Sonny Jim and Grump

story by Wendy Graham , illustrated by Amy Golbach

Learning intention

I am learning to explore the personal reasons behind the acceptance or rejection of opinions during discussions so that I can reflect on the reasons behind my opinions.

Success criteria

  • I can discuss my perception of a character based on their behavior.
  • I can consider reasons for the way a character acts.
  • I can consider how my experiences influence my perception of characters.
  • I can reflect on how texts help us to understand each other.


Focus question:

How do texts help us to understand each other?


Prior to reading Sonny Jim and Grump, discuss the question,

  • What is your perception of a grandparent who:

goes for a long walk rather than sitting with the family at Christmas dinner, doesn’t join in at family gatherings, never talks, smiles or laughs.

Most likely students will conclude, someone who behaves in this way is grumpy, aloof, unfriendly and perhaps unkind.

Read Sonny Jim and Grump, or listen to the audio recording, up to the end of the paragraph that finishes with,

Sonny Jim, Pa doesn’t even use my name.

Inform students that the description of a grandparent shared earlier is of Pa. Discuss students’ perception of his Pa by posing the following questions:

  • How does Flynn feel about Pa? (He thinks he is a grump)
  • Do you agree with the character’s perception about Pa? (Most likely students will conclude that they agree with Flynn at this stage and that they think he is a grump)
  • What possible explanations might there be for the way Pa behaves? (For example, he might be unwell, he could be tired, he may not like children)

Continue reading the remainder of the story. Discuss the explanation for Pa’s behaviour (that he is suffering from PTSD). Emphasise that before readers knew about Pa’s past, they most likely misjudge Pa, based on his behaviour.

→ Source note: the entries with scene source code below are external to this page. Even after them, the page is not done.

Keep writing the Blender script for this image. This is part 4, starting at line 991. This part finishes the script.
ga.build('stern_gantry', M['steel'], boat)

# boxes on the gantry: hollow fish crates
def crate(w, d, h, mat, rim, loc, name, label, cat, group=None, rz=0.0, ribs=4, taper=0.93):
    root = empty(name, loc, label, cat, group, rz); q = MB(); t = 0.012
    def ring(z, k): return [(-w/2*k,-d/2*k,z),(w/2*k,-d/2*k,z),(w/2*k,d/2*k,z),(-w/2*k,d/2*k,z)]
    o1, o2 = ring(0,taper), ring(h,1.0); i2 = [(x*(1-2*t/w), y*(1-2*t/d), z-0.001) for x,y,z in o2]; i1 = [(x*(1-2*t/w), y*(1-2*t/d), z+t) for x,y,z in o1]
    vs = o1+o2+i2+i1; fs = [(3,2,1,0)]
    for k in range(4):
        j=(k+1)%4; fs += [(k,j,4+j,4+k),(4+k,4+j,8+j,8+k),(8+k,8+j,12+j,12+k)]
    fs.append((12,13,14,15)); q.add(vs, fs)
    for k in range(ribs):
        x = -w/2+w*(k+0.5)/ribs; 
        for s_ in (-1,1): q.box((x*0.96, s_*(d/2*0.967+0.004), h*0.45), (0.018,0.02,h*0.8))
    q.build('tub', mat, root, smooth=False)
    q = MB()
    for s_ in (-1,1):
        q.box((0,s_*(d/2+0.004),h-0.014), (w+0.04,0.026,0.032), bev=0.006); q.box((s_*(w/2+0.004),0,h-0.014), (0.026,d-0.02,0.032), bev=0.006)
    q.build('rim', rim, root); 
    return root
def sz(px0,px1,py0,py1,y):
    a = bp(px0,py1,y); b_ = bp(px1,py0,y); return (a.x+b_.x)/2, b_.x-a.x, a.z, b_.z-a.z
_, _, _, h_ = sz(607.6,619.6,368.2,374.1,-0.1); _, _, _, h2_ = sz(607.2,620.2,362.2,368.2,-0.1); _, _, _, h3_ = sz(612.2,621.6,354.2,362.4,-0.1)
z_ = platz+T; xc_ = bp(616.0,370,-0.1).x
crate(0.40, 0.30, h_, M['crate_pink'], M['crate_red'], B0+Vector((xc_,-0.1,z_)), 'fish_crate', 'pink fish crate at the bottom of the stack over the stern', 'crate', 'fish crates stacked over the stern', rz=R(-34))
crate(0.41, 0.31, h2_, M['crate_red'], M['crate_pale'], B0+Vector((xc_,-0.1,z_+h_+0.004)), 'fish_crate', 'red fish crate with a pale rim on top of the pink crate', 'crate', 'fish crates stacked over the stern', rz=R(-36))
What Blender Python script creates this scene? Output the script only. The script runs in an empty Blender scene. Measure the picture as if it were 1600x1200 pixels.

Place students in groups. Tell them that they will be exploring questions about Pa. Discuss how students think they should approach the group’s conversation and compose a brief procedure for them to follow based on the students’ ideas. For example:

  • Discussion should be respectful, and students should listen to each other’s opinions without interrupting
  • Each person should have a chance to share their initial thoughts.
  • Ask follow-up questions to discover reasons behind opinions, for example:

Does this remind you of something you have experienced in your own life? How did you react? Were you happy with your reaction or would you do something differently next time?

  • Look for similarities and differences between the opinions of the students.

Display the following questions for students to discuss with their group:

  • Has your perspective of Pa changed now that we know more about the reasons, he acts the way he does? (Understanding why Pa is grumpy provides insight into his reasons and creates empathy towards him)
  • What does this story teach us? (That we shouldn’t judge people just by their behaviour and instead we should look beyond the way they behave to see if we can gain a deeper understanding of who they are)
  • Have you ever experienced a time when you have formed an opinion about someone only to discover an explanation for their actions later? Does this impact your interpretation of Flynn’s behaviour? (For example, I originally thought someone was aloof and unfriendly until I discovered they were actually just shy)
  • How does your experience shape your perception of the ideas presented in a text? (For example, I knew not to judge Pa before I understood the reasons for his behaviour as I have been misjudged in the past)
  • Has this text helped you understand anyone in your life more? (For example, my grandfather is grumpy, and I never thought to consider why he is like this, but this story has made me think about my perception of him)

Once students have had a chance to share their ideas with their group, inform them that they will be sharing them with the whole class. Discuss each of the questions in turn, ensuring each group has an opportunity to share what they discussed. Emphasise examples where students’ personal experiences have influenced their perception of the character.

Instruct students to complete an exit slip, by responding to the following question in their workbooks:

  • How do texts help us to understand each other? (For example, texts provide an insight into the possible reasons behind people’s actions, they provide insight into what makes people tick, they encourage us to question our pre-conceived ideas)


The exit slip provides an opportunity for assessing students understanding of the focus question.